Seriously, though, why bother spending a good chunk of time in a film dedicated to intelligent design comparing Darwin to Hitler unless you were trying to make a stronger claim? Why bother doing it unless what you mean is Darwinism leads to Nazism. He got Dawkins (unsurprisingly) to say that Darwinism led to Atheism. And he followed that up with the Nazi bit.


At any rate, I find it funny that in a movie about the horrors of chilling free speech, Stein would pull out the "Hitler did it" ad hominem bullshit. Seriously, the irony is almost too much to bear.


Lastly, I wanted to take some time to discuss Senator Clinton's new anti-intellectual bent. On the gas tax, The New York Times quotes her as saying:

Democratic presidential candidate Hillary Clinton on Sunday dismissed the "elite opinion" of economists who criticized her gas tax proposal, using a term that has dogged rival Barack Obama in recent weeks.


Seriously, this "Obama is an elitist" narrative is just another iteration of the old Democrats are elitist narrative that was used against Carter, Dukakis, Gore, and Kerry. It's getting a little old. For Senator Clinton to be using it against a fellow Democrat is both shocking and, sadly, not so shocking.


Here's my personal favorite bit from The Times's piece:

"I'm not going to put my lot in with economists," the New York senator said when asked to name a credible economist who supported her proposal.

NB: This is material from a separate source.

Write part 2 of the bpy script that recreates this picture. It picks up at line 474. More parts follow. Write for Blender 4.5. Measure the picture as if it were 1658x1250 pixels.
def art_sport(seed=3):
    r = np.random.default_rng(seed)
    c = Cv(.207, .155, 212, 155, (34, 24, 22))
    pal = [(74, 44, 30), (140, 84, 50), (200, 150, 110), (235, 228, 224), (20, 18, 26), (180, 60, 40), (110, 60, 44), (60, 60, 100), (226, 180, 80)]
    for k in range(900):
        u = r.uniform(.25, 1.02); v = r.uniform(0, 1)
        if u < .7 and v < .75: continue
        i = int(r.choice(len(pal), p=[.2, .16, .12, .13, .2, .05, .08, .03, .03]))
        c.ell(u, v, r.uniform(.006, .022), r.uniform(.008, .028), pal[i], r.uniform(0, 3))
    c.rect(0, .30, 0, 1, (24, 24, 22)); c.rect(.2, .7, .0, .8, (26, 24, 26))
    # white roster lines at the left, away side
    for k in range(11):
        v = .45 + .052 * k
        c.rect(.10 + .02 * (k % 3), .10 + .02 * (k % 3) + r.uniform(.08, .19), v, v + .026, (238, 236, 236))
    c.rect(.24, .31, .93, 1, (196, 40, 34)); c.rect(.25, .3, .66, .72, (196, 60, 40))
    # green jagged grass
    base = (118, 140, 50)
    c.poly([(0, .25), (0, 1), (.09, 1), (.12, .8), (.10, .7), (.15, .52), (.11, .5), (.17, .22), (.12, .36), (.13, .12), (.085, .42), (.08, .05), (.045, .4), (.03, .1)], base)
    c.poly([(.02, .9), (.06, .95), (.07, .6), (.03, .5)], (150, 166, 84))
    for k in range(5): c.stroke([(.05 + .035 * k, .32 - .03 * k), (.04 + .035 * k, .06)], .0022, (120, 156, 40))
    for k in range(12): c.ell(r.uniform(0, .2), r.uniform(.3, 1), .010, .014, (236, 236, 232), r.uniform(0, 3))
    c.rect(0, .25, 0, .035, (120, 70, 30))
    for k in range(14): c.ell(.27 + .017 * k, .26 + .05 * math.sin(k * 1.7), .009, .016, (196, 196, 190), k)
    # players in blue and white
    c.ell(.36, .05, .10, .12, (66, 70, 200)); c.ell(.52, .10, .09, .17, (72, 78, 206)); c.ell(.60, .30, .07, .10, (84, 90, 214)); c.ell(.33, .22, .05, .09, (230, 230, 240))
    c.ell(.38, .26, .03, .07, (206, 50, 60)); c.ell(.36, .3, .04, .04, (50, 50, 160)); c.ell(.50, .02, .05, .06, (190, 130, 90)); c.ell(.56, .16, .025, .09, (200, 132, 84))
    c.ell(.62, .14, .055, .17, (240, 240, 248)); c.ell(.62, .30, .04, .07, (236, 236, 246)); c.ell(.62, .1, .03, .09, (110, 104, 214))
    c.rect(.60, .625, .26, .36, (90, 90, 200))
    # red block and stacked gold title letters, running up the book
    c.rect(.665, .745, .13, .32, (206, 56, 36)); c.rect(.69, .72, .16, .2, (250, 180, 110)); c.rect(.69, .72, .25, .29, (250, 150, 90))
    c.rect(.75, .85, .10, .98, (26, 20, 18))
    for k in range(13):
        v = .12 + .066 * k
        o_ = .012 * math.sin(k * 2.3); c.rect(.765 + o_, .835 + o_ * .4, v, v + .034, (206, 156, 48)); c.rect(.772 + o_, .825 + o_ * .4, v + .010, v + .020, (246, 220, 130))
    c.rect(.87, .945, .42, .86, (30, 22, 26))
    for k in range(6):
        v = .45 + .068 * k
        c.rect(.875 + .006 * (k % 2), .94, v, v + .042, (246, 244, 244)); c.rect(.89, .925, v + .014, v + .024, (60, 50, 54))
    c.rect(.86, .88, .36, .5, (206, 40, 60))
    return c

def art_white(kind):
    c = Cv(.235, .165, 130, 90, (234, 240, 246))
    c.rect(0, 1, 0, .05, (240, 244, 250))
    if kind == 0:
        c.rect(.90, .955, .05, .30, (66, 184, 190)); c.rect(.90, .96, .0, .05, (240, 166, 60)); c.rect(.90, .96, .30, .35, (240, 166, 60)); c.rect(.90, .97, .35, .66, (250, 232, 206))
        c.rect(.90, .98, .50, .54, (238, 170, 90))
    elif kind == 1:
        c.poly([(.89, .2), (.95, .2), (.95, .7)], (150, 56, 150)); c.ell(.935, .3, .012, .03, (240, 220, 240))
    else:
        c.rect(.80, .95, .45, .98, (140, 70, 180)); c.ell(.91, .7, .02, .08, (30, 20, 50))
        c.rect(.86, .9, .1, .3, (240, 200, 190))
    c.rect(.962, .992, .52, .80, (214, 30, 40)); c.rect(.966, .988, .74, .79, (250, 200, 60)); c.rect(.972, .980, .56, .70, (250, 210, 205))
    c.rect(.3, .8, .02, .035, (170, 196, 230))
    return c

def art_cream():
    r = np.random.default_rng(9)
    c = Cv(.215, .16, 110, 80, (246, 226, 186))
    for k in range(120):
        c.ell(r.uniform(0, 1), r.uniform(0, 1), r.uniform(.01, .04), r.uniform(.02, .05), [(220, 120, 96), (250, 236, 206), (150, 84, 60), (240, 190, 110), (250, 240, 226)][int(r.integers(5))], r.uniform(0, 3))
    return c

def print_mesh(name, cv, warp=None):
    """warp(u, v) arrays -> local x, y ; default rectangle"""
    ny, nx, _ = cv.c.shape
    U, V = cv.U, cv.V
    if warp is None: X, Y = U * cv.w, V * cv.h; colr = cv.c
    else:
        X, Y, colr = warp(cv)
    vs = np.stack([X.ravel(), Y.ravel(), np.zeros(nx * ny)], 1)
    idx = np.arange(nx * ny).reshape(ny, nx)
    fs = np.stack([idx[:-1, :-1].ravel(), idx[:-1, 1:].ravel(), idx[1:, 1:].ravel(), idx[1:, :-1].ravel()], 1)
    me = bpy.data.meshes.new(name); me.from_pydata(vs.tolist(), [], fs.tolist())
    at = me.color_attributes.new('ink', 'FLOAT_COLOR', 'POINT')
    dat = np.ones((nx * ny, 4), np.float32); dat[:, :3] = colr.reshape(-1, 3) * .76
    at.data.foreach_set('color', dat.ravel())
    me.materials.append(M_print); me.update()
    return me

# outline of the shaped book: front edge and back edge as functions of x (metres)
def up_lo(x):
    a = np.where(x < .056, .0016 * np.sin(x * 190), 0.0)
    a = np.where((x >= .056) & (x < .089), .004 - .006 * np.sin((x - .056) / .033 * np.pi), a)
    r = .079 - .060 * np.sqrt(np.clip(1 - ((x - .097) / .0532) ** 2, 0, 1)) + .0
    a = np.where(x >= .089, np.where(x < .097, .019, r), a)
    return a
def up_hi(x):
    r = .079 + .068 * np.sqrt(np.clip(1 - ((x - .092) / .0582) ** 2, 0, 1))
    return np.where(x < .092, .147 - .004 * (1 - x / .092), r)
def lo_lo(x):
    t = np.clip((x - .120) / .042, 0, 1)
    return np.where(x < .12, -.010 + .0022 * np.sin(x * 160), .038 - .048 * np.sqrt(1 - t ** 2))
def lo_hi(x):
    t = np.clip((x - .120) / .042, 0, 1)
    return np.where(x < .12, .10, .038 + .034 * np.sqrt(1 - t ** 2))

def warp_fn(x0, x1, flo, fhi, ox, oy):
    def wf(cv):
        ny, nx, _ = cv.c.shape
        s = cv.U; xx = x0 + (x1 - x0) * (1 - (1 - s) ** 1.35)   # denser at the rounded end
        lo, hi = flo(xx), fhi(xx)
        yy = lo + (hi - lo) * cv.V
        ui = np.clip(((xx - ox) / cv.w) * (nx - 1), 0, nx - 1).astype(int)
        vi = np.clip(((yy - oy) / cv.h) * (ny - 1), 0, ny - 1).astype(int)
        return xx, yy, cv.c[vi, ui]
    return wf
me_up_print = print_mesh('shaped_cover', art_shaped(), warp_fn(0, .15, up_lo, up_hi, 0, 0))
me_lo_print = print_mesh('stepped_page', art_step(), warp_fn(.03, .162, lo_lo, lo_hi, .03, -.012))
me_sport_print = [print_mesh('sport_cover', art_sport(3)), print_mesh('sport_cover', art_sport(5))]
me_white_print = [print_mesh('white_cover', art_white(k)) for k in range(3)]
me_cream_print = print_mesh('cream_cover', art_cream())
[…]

Say what you want about Econ, and I say plenty, but they do sometimes know what they're talking about. I'm impressed that she's turned an utter lack of Economic support for her plan into a positive, which is probably good politics on her part. I'm less impressed that she did it by buying into the old anti-intellectual gambit that has been perfected by the Republicans over the last few cycles.